I was exhausted. I was scared. Could I really take on a new team right before maternity leave?
Part of me wanted to pass. But a bigger part of me knew I had to go for it. That if I said no out of fear, I’d regret it.
I said yes, and I got the job. And when I told my new manager about my pregnancy, he was 100% supportive.
💡Lesson: Opportunities don’t always come at the perfect time. Go for them anyway.
7. Resilience is the most underrated leadership skill.
My first day as a manager, one of my reports quit. Within a few months, the entire team turned over for a mix of performance and personal reasons.
There I was: a brand new manager, pregnant, and with no team to manage but still accountable for delivering results.
It was overwhelming. I wondered if the turnover was my fault and battled serious imposter syndrome.
But there was no time to wallow. I had to rebuild, fast, before going out on maternity leave.
I prioritized ruthlessly, focusing on hiring and onboarding as my number one job. I stepped in personally to cover critical projects to avoid business disruptions. And I leaned heavily on peers and cross-functional partners for everything else.
When I finally left for leave, I had a new team in place, a clear roadmap, and enough momentum to sustain progress.
It was a crash course in organizational design, hiring, and resilience.
💡Lesson: Teams are always in flux. Your job as a leader is to stay calm, adapt fast, and build systems that endure.
8. Maternity leave doesn’t stall your career, unless you let it.
After my first maternity leave, I came back with a lot to prove - to others, but mostly to myself.
I was hungry to reaccelerate my growth, and I also had a sense of urgency. I knew I wanted another baby soon, and I wanted to make my mark in the limited time I had.
The old version of me had climbed through working longer and harder. But now, success wasn’t about more hours. It was about better systems - at home and at work.
My husband and I divided chores fairly and equally, built a schedule that gave us both space, and treated my career as a shared priority.
Back at work, I pushed hard: proposed a reorg, grew my team, led a major revamp of our advertiser flows. That work drove real results and caught the attention of leadership.
In the 24 months after my first maternity leave, I earned two promotions, including the Director title I’d been working toward for years.
💡Lesson: Motherhood doesn’t have to hold you back. It can sharpen your focus and strengthen your leadership.
9. What breaks you open makes space for your next chapter.
When my first daughter was one, we started trying for a second child.
Luckily I got pregnant quickly, but the second pregnancy was much harder: nine months of nausea, exhaustion, and mental strain.

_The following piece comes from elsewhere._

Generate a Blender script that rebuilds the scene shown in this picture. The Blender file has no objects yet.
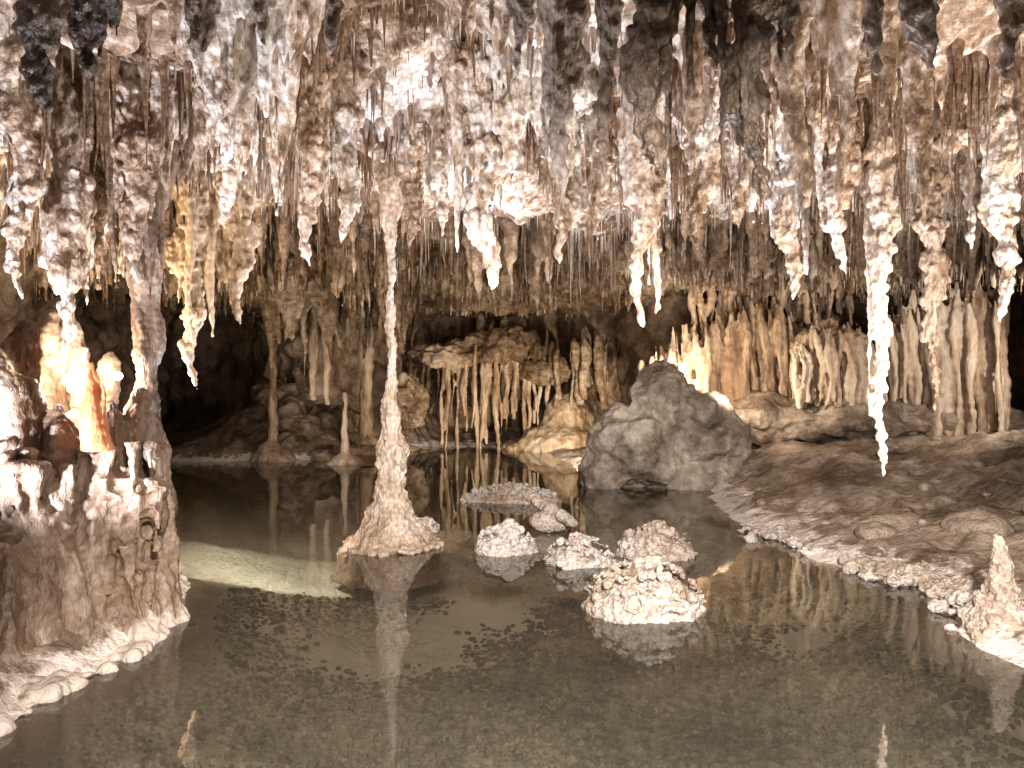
import bpy, math, time
import numpy as np
T0=time.time()
rng=np.random.default_rng(11)
H=1.6; F=740.0
def W(px,py,D): return np.array([(px-512)/F*D, D, H+(384-py)/F*D])
sc=bpy.context.scene

# ---------------------------------------------------------------- noise
def _h(ix,iy,iz,s):
    with np.errstate(over='ignore'):
        h=(ix.astype(np.uint32)*np.uint32(0x8da6b343))^(iy.astype(np.uint32)*np.uint32(0xd8163841))^(iz.astype(np.uint32)*np.uint32(0xcb1ab31f))^np.uint32((s*0x9E3779B1)&0xffffffff)
        h^=h>>np.uint32(15); h*=np.uint32(0x2c1b3c6d); h^=h>>np.uint32(12); h*=np.uint32(0x297a2d39); h^=h>>np.uint32(15)
    return h.astype(np.float32)/np.float32(4294967295.0)
def vnoise(p,s=0):
    i=np.floor(p).astype(np.int32); f=(p-i).astype(np.float32); f=f*f*(3-2*f)
    x,y,z=i[:,0],i[:,1],i[:,2]; r=0
    for a in (0,1):
        wa=f[:,0] if a else 1-f[:,0]
        for b in (0,1):
            wb=wa*(f[:,1] if b else 1-f[:,1])
            for c in (0,1):
                wc=f[:,2] if c else 1-f[:,2]
                r=r+wb*wc*_h(x+a,y+b,z+c,s)
    return r
def fbm(p,o=4,s=0):
    r=0;a=0.5;t=0
    for k in range(o):
        r=r+a*vnoise(p*(2.03**k)+k*17.3,s+k); t+=a; a*=0.5
    return r/t
def worley(p,s=0):
    i=np.floor(p-0.5).astype(np.int32); f=(p-i).astype(np.float32); best=np.full(len(p),9.0,np.float32)
    for a in (0,1):
        for b in (0,1):
            for c in (0,1):
                x,y,z=i[:,0]+a,i[:,1]+b,i[:,2]+c
                h=_h(x,y,z,s); h2=(h*977.13)%1.0; h3=(h*5413.7)%1.0
                d=(a+0.15+0.7*h-f[:,0])**2+(b+0.15+0.7*h2-f[:,1])**2+(c+0.15+0.7*h3-f[:,2])**2
                best=np.minimum(best,d)
    return np.sqrt(best)

# ---------------------------------------------------------------- mesh helpers
class Acc:
    def __init__(s): s.V=[];s.Q=[];s.T=[];s.n=0
    def add(s,v,q=None,t=None):
        s.V.append(np.asarray(v,np.float32))
        if q is not None and len(q): s.Q.append(np.asarray(q)+s.n)
        if t is not None and len(t): s.T.append(np.asarray(t)+s.n)
        s.n+=len(v)
    def mesh(s,name):
        V=np.concatenate(s.V); Q=np.concatenate(s.Q) if s.Q else np.zeros((0,4),int); T=np.concatenate(s.T) if s.T else np.zeros((0,3),int)
        me=bpy.data.meshes.new(name)
        me.vertices.add(len(V)); me.vertices.foreach_set("co",V.ravel())
        nl=len(Q)*4+len(T)*3; me.loops.add(nl)
        me.loops.foreach_set("vertex_index",np.concatenate([Q.ravel(),T.ravel()]).astype(np.int32))
        me.polygons.add(len(Q)+len(T))
        st=np.concatenate([np.arange(len(Q))*4,len(Q)*4+np.arange(len(T))*3]).astype(np.int32)
        me.polygons.foreach_set("loop_start",st)
        me.update(calc_edges=True)
        me.polygons.foreach_set("use_smooth",np.ones(len(me.polygons),bool))
        return me
_fc={}
def gridfaces(n,m,wrap):
    k=(n,m,wrap)
    if k in _fc: return _fc[k]
    i=np.arange(n-1)[:,None]; j=np.arange(m if wrap else m-1)[None,:]; j2=(j+1)%m
    q=np.stack([i*m+j,i*m+j2,(i+1)*m+j2,(i+1)*m+j],-1).reshape(-1,4)
    _fc[k]=q; return q
def tube(acc,path,rad,sides=9):
    path=np.asarray(path,float); n=len(path); rad=np.asarray(rad,float)
    if rad.ndim==1: rad=np.repeat(rad[:,None],sides,1)
    a=np.arange(sides)/sides*2*np.pi+rng.random()*6
    v=path[:,None,:]+np.stack([rad*np.cos(a),rad*np.sin(a),np.zeros_like(rad)],-1)
    v=v.reshape(-1,3); v=np.vstack([v,path[0],path[-1]])
    q=gridfaces(n,sides,True)[:, ::-1]
    j=np.arange(sides);j2=(j+1)%sides
    t=np.vstack([np.stack([np.full(sides,n*sides),j,j2],1)[:, ::-1]*1,np.stack([np.full(sides,n*sides+1),(n-1)*sides+j2,(n-1)*sides+j],1)[:, ::-1]])
    if path[0][2]>path[-1][2]:
        q=q[:, ::-1]; t=t[:, ::-1]
    acc.add(v,q,t)
_bc={}
def blob(acc,c,s,sub=10,rot=0,tilt=0):
    n=sub;m=sub+4
    if sub not in _bc:
        th=np.linspace(0.001,np.pi-0.001,n)[:,None]; ph=(np.arange(m)/m*2*np.pi)[None,:]
        j=np.arange(m);j2=(j+1)%m; base=n*m
        v=np.stack([np.sin(th)*np.cos(ph),np.sin(th)*np.sin(ph),np.cos(th)*np.ones_like(ph)],-1).reshape(-1,3)
        v=np.vstack([v,v[:m].mean(0),v[-m:].mean(0)])
        _bc[sub]=(v,np.vstack([np.stack([np.full(m,base),j,j2],1),np.stack([np.full(m,base+1),(n-1)*m+j2,(n-1)*m+j],1)]))
    v,t=_bc[sub]; v=v*np.asarray(s)
    if tilt:
        ct,st=math.cos(tilt),math.sin(tilt); v=np.stack([v[:,0]*ct-v[:,2]*st,v[:,1],v[:,0]*st+v[:,2]*ct],1)
    if rot:
        cr,sr=math.cos(rot),math.sin(rot); v=np.stack([v[:,0]*cr-v[:,1]*sr,v[:,0]*sr+v[:,1]*cr,v[:,2]],1)
    acc.add(v+np.asarray(c),gridfaces(n,m,True),t)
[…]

I was promoted to Director just before going out on my second maternity leave. This time, postpartum was rough. I struggled with postpartum depression, loneliness, and the pressure of returning to a bigger role.
What surprised me most was how many other moms were quietly struggling too.
So I started a pilot program for returning moms: a space for honest conversations, shared tips, and real support.
That experience lit a fire in me: I realized I wanted to spend more of my life helping ambitious women navigate big careers and full lives.
It was the moment I knew: it was time to build something of my own.
💡Lesson: When you follow your passion to build something bigger than yourself, you create true community and find yourself in the process.
Final Thoughts
Nine years at Pinterest taught me that growth doesn’t come from being ready. It comes from choosing courage, again and again.
Every step forward came from advocating for myself, stepping into uncertainty, and saying yes when it would have been easier to stay comfortable.
Self-advocacy isn’t just about asking for promotions or opportunities. It’s about trusting your own potential, even when others haven’t seen it yet.
If you're waiting for a sign, let this be it:
Raise your hand. Speak up. Say yes.
Even when it feels scary. Especially then.